Task instructions ▸ Extract, unchanged, every line from the top of the material below through the line with "SC.camera = cam", and no more.

Given material ▸
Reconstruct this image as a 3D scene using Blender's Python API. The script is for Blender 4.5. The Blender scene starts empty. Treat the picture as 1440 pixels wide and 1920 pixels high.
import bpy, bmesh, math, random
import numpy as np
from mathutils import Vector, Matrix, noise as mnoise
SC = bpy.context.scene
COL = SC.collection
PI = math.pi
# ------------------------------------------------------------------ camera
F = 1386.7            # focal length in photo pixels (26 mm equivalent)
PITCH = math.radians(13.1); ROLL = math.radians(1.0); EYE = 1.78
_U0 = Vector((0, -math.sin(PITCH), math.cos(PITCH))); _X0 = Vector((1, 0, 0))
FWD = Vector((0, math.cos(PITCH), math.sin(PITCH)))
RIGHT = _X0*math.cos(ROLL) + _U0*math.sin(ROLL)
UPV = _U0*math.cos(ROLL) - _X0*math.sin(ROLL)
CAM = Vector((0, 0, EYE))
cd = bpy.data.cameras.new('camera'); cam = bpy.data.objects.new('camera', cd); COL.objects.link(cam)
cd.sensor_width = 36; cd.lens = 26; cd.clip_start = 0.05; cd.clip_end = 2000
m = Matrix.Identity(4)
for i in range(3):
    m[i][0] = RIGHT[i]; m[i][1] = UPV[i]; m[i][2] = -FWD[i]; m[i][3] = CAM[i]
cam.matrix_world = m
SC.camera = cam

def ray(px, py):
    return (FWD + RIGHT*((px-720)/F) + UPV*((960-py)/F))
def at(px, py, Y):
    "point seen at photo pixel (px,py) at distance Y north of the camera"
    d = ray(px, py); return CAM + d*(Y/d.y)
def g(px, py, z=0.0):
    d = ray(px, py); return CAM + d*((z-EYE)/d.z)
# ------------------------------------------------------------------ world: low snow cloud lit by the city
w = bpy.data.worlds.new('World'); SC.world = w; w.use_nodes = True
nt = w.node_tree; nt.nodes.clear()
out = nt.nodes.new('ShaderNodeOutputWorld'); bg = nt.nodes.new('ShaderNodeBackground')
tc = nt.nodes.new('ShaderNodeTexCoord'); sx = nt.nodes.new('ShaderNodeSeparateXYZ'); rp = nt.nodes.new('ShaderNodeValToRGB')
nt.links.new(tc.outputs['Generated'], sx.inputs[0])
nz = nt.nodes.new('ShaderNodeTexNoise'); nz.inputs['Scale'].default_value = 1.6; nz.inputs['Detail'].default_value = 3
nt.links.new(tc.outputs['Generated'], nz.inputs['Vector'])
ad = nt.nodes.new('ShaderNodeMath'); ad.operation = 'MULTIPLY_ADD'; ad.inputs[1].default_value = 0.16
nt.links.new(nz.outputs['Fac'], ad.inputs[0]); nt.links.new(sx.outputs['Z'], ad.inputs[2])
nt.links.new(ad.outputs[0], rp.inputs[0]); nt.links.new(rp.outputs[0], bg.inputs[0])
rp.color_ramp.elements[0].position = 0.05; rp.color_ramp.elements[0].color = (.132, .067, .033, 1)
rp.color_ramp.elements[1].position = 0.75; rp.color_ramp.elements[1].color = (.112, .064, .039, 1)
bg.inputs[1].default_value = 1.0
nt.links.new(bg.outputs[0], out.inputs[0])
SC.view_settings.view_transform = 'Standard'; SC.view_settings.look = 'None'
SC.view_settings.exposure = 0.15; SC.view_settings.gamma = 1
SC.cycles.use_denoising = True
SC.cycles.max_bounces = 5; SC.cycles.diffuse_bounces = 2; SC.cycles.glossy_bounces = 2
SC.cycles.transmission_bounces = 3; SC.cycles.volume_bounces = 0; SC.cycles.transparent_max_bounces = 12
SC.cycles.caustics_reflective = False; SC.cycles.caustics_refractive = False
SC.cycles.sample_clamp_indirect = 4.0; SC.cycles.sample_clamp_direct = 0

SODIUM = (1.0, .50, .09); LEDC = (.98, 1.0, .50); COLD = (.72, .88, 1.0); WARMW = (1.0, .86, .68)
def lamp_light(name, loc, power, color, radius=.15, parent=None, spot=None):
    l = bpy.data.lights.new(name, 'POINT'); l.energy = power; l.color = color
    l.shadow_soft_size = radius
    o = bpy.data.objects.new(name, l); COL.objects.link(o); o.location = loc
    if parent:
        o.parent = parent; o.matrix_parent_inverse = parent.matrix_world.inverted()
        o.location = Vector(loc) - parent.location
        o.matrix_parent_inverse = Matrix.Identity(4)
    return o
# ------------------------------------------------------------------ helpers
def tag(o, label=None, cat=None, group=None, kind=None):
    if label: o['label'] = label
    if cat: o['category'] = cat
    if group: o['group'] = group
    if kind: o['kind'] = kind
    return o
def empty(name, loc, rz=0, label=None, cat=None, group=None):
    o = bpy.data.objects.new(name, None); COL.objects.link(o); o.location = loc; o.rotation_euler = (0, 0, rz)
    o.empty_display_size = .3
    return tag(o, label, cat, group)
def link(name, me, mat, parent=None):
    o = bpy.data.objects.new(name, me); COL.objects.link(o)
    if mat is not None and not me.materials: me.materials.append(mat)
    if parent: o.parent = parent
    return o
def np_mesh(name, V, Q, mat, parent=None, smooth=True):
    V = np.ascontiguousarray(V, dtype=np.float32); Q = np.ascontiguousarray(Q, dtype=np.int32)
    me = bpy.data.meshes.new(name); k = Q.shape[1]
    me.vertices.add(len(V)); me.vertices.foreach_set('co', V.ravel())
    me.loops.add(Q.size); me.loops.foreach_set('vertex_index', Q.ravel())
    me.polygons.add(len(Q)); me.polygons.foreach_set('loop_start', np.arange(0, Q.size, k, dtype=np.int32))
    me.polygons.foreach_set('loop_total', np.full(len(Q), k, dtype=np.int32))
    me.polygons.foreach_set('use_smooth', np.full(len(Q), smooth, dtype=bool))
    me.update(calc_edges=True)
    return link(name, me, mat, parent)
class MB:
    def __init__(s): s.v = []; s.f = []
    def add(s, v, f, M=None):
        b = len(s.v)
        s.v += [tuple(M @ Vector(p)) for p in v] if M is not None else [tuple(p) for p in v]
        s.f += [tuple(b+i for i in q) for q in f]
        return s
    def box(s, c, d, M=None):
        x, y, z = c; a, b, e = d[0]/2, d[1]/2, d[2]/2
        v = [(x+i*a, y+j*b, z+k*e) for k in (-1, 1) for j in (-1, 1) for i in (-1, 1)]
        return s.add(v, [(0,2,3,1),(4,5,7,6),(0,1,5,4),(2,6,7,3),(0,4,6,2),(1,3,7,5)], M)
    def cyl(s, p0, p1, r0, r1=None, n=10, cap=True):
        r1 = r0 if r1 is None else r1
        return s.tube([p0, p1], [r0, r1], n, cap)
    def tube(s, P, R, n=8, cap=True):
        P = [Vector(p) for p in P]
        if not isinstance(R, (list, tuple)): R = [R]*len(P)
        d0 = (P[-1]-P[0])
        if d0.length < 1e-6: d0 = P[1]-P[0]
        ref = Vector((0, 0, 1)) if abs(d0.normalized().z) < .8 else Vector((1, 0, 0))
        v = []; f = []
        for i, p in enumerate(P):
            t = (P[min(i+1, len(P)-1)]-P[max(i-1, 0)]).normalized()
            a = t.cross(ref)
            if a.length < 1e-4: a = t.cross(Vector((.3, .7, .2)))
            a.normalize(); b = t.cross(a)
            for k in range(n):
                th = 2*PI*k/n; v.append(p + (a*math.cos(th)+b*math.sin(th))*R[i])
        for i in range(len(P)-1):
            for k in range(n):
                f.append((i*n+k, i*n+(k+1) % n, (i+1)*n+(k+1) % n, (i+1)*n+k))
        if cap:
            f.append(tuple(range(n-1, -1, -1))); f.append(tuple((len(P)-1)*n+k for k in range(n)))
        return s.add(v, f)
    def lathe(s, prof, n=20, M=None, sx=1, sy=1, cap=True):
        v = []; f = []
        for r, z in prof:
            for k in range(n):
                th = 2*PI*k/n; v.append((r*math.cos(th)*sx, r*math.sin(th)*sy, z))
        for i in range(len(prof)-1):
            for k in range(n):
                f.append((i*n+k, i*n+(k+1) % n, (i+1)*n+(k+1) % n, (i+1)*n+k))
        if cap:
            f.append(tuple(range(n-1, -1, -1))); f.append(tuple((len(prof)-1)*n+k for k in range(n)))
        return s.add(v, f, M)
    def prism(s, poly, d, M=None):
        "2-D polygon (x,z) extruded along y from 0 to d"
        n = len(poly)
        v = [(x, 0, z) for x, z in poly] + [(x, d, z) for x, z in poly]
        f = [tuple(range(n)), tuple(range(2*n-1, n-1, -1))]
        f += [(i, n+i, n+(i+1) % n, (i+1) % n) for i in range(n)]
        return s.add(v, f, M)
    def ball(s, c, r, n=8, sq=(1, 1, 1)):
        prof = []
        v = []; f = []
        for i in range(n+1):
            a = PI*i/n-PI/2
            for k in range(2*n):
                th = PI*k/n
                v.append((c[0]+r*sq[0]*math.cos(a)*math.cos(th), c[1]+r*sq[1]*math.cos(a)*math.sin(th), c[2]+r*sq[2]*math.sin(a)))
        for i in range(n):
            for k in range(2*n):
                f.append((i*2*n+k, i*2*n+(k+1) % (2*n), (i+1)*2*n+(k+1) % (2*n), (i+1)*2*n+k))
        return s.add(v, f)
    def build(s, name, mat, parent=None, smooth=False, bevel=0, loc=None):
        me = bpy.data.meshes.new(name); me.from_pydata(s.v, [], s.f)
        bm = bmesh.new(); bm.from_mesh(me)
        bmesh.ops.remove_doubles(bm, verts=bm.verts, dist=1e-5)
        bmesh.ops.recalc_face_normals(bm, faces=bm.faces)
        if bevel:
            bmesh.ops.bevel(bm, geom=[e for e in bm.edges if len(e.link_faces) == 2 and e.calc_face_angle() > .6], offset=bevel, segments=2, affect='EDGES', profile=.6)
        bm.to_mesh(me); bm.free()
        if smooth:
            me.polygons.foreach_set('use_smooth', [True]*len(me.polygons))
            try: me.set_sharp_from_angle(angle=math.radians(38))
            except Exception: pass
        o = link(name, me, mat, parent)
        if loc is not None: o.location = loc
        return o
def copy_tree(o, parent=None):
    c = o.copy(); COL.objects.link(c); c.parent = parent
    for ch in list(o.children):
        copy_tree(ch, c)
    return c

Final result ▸
Reconstruct this image as a 3D scene using Blender's Python API. The script is for Blender 4.5. The Blender scene starts empty. Treat the picture as 1440 pixels wide and 1920 pixels high.
import bpy, bmesh, math, random
import numpy as np
from mathutils import Vector, Matrix, noise as mnoise
SC = bpy.context.scene
COL = SC.collection
PI = math.pi
# ------------------------------------------------------------------ camera
F = 1386.7            # focal length in photo pixels (26 mm equivalent)
PITCH = math.radians(13.1); ROLL = math.radians(1.0); EYE = 1.78
_U0 = Vector((0, -math.sin(PITCH), math.cos(PITCH))); _X0 = Vector((1, 0, 0))
FWD = Vector((0, math.cos(PITCH), math.sin(PITCH)))
RIGHT = _X0*math.cos(ROLL) + _U0*math.sin(ROLL)
UPV = _U0*math.cos(ROLL) - _X0*math.sin(ROLL)
CAM = Vector((0, 0, EYE))
cd = bpy.data.cameras.new('camera'); cam = bpy.data.objects.new('camera', cd); COL.objects.link(cam)
cd.sensor_width = 36; cd.lens = 26; cd.clip_start = 0.05; cd.clip_end = 2000
m = Matrix.Identity(4)
for i in range(3):
    m[i][0] = RIGHT[i]; m[i][1] = UPV[i]; m[i][2] = -FWD[i]; m[i][3] = CAM[i]
cam.matrix_world = m
SC.camera = cam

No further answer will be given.